■ **Written task**
Give the number of lines that include the string "part", nothing more.

■ **Data block**
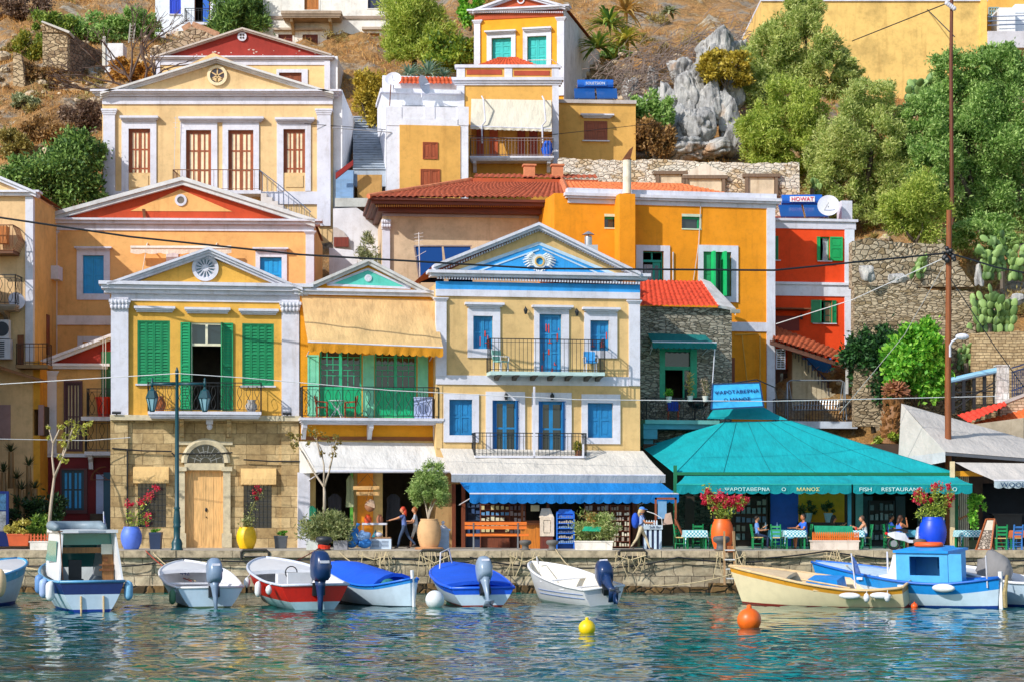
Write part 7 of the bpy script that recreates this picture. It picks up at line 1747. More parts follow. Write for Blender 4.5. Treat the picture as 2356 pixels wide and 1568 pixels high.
def shelf(label,px0,px1,py0,py1,Y,cols,rows,hexes,frame,name='display_shelf'):
 t=thing(name,label,'shelf',Vector((PX((px0+px1)/2,Y),Y,GZ)));W=(px1-px0)*Y/F/2;z0,z1=PZ(py1,Y)-GZ,PZ(py0,Y)-GZ;mb=MB();mb.box(-W,W,.25,.28,0,z1)
 for k in range(rows+1):z=z0+(z1-z0)*k/rows;mb.box(-W,W,0,.25,z-.015,z)
 for x in(-W,W):mb.box(x-.02,x+.02,0,.28,0,z1)
 mb.build('case',frame,t);st_=(z1-z0)/rows
 for k in range(rows):
  mb=MB()
  for q in range(cols):
   if R.random()<.12:continue
   x=-W+2*W*(q+.5)/cols;w_=W/cols*R.uniform(.5,.85);mb.box(x-w_,x+w_,.02,.2,z0+st_*k,z0+st_*(k+R.uniform(.45,.8)),0)
  if mb.v:mb.build('goods',paint(hexes[k%len(hexes)],.6),t)
 return t
shelf('shelf of pale postcards and boxes above the bench',1105,1172,1158,1222,85.6,6,5,('#cfc08a','#a8a890','#d8d0b0','#5a90c0'),WB);shelf('dark shelf of jars between postcards and the counter',1172,1208,1158,1225,85.4,4,5,('#9a8a88','#6a5a5a','#a89a98'),WB)
shelf('dark blue shelf at the left end of the souvenir shop',1072,1104,1150,1225,86.2,3,5,('#2a4a78','#324a6a','#26405f'),paint('#1a2a4a',.6));shelf('grey bottle shelf behind the oleander trough',1345,1400,1158,1230,85.8,6,5,('#8a8a90','#b0a8a0','#70707a'),WB)
shelf('tall spice and soap rack left of the walking woman',1405,1448,1160,1255,84.4,7,8,('#c8c0a8','#a09080','#e0d8c0','#8a7a68'),WB)
t=thing('soap_stand','small blue and white striped stand with bottles under a curved wire arm','display',Vector((PX(1500,83.2),83.2,GZ)));mb=MB()
for k in range(4):mb.box(-.34+k*.2,-.24+k*.2,-.2,.2,0,.78)
mb.build('stripe_panel',paint('#c8dcec',.5),t);mb=MB();mb.box(-.36,.36,-.16,.2,0,.76);mb.build('stand',paint('#1c2c50',.6),t);mb=MB();mb.box(-.4,.4,-.25,.25,.78,.95);mb.build('header',paint('#b8c8d4',.5),t);text('lettering','Soft Bar',t,(.1,-.257,.865),.14,paint('#3a4a6a',.5));mb=MB()
for k in range(12):x=-.32+(k%6)*.1;y=-.1+.18*(k//6);mb.lathe((x,y,.95),[(.03,0),(.03,.14),(.012,.17),(.012,.2)],6)
mb.build('bottles',glass('#c8d4dc',.2),t);mb=MB();mb.tube([(-.2,.2,1.5),(.1,.1,1.4),(.38,.0,1.22),(.4,0,.95)],.018,5);mb.build('wire_arm',GREYW,t)
t=thing('picture_stand','brown wooden easel frame holding prints next to the taverna post','easel',Vector((PX(1530,83.8),83.8,GZ)));mb=MB();EB=wood('#8a4626')
for x in(-.42,.38):mb.box(x,x+.08,0,.08,.9,2.05)
mb.box(-.42,.46,0,.08,1.97,2.05);mb.bar((.4,0,1.2),(.75,-.3,.4),.07);mb.bar((-.4,0,1),(-.35,.2,0),.07);mb.bar((.42,0,1),(.4,.2,0),.07);mb.build('frame',EB,t);mb=MB();mb.box(-.3,.05,-.03,.0,1.2,1.9);mb.build('print',paint('#6f9ac0',.5),t);mb=MB();mb.prism([(-.1,-.12,.95),(.3,-.1,1.0),(.22,-.04,1.45),(.0,-.04,1.4)],(0,.02,0));mb.build('print',paint('#b89a88',.5),t)
shelf('dim bottle shelf at the back of the taverna left of the blue panel',1668,1764,1140,1240,89.0,8,5,('#6a7a7a','#8a8070','#5a6a80'),paint('#3a2c22',.6));shelf('dim glass shelf in the dark right part of the taverna',2000,2056,1150,1240,89.0,5,4,('#7a8a90','#5a6a70'),paint('#2c3236',.6))
for i,(px,w_,hx,lb)in enumerate(((716,.22,'#1f7a5a','green garment hanging left of the young tree'),(805,.16,'#a8b088','pale khaki scarf hanging on the green post'),(770,.3,'#4a4a58','dark grey dress hanging inside the shop'),(905,.3,'#3f4450','charcoal coat hanging inside the shop doorway'))):
 z_=(1215,1165,1200,1195)[i];t=thing('hanging_garment',lb,'garment',P(px,z_,85.6 if i<2 else 87.4));mb=MB();H_=(.95,1.3,1.2,1.1)[i];mb.loft([[Vector((x*w_*k_,.05*math.sin(x*9)-.03,z))for x in(-1,-.6,-.2,.2,.6,1)]for z,k_ in((0,1.1),(H_*.5,.9),(H_*.85,.95),(H_,.3))],closed=False);mb.build('cloth',fabric(hx,.1),t,True,fix=False)
t=thing('display_table','little shop table with a white rimmed glass case of hats and bags','table',Vector((PX(862,84.2),84.2,GZ)));mb=MB();mb.box(-.5,.5,-.3,.3,.95,1.03);mb.build('top',TRIM,t);mb=MB()
for x in(-.47,.47):mb.bar((x,-.27,.45),(x,-.27,.95),.04);mb.bar((x,.27,.45),(x,.27,.95),.04)
mb.box(-.5,.65,-.35,.35,.4,.46);mb.build('frame',wood('#a8805a'),t);mb=MB();mb.ell((.16,-.15,.55),(.17,.15,.12));mb.build('straw_hat',TRIM,t);mb=MB();mb.prism([(-.12,-.2,.46),(.1,-.2,.46),(.05,-.1,.78)],(0,.1,0));mb.build('teal_bag',fabric('#1f8a9a',0),t)
for a,hx,x in((.16,'#c8481c',-.28),(.14,'#a86a4a',.2)):mb=MB();mb.lathe((x,0,1.03),[(.12,0),(a,.1),(a*.9,.22),(.07,.3),(.1,.34)],12);mb.build('lantern',paint(hx,.5),t)
t=thing('crate','white slotted plastic crate under the shop table','crate',Vector((PX(876,83),83,GZ+.005)));mb=MB();mb.box(-.42,.42,-.25,.25,0,.4);mb.build('box',paint('#c4d4e6',.5),t);mb=MB()
for i in range(2):
 for k in range(5):mb.box(-.34+i*.38,-.06+i*.38,-.258,-.25,.08+k*.055,.105+k*.055)
mb.build('slot',paint('#5a6a80',.6),t)
for i,(px,py,rx,rz,lb)in enumerate(((808,1246,.28,.22,'blue plastic bag at the left of the heap by the crate'),(838,1248,.3,.2,'blue plastic bag leaning on the white crate'),(833,1232,.3,.2,'pale blue plastic bag on top of the heap'),(815,1228,.2,.26,'knotted blue plastic bag with upright tails'))):
 t=thing('plastic_bag',lb,'bag',Vector((PX(px,82.4),82.4,PZ(py,82.4)-rz)),0,'blue plastic bags by the shop');mb=MB();mb.ell((0,0,rz),(rx,.22,rz),14,10)
 if i==3:mb.tube([(0,0,rz*1.7),(.1,0,rz*2.2),(.16,0,rz*2.6)],[.06,.04,.09],7)
 mb.v=[tuple(Vector(p)*(1+.3*MN.noise(Vector(p)*5+Vector((i*5,0,0)))+.12*MN.noise(Vector(p)*16)))for p in mb.v];mb.build('bag',fabric('#3f8fe0' if i!=2 else '#8fb8ea',.2),t,True)
t=thing('hanging_sign','carved driftwood shop sign hanging on the orange panel','sign',P(845,1124,84.6));WDL=wood('#d8a868',along='x');mb=MB();mb.box(-.58,.48,-.02,.02,-.02,.13);mb.build('board',WDL,t);mb=MB();mb.box(-.45,.5,-.02,.02,-.25,-.1);mb.build('board',WDL,t);mb=MB();mb.tube([(-.45,0,.12),(0,0,.62),(.4,0,.12)],.012,4);mb.build('cord',RUST,t)
t=thing('shoulder_bag','round brown and cream bag hanging in the shop doorway','bag',P(851,1162,84.5));mb=MB();mb.ell((0,0,0),(.22,.12,.24),14,10);mb.build('bag',fabric('#9a6a4a',0),t,True);mb=MB();mb.prism([(-.2,-.125,.05),(.2,-.125,-.1),(.18,-.1,.2),(.02,-.1,.28)],(0,.02,0));mb.build('flap',fabric('#b89a80',0),t);mb=MB();mb.tube([(-.15,0,.25),(0,0,.9),(.15,0,.25)],.012,4);mb.build('strap',RUST,t)
t=thing('white_cabinet','small white painted cabinet with a peaked top right of the beige jar','cabinet',Vector((PX(1020,83.4),83.4,GZ)));mb=MB();mb.box(-.27,.22,-.2,.2,0,.72);mb.box(-.32,.27,-.24,.24,.72,.8);mb.build('cabinet',paint('#a8c4e4',.5),t);mb=MB();mb.prism([(-.25,-.2,.8),(.2,-.2,.8),(-.02,-.2,1.0)],(0,.4,0));mb.ell((-.02,0,1.05),.07);mb.build('top',TRIM,t)
t=thing('poster_board','blue framed poster board cut by the left edge','sign',Vector((PX(4,83.2),83.2,GZ)));mb=MB();mb.box(-.5,.28,-.05,.05,.1,2.3);mb.build('board',paint('#143a9a',.5),t)
for z0,z1,hx in((1.55,2.2,'#6aa8d8'),(.7,1.5,'#d8d8d8')):mb=MB();mb.box(-.45,.18,-.06,-.05,z0,z1);mb.build('poster',paint(hx,.5,.5,0,6),t)
t=thing('flag','blue and white striped flag drooping on a short pole at the cabin boat','flag',P(240,1236,78.5));mb=MB();mb.tube([(0,0,-.4),(-.03,0,1.0)],.02,6);mb.build('pole',TRIM,t);mb=MB();vs=[]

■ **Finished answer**
2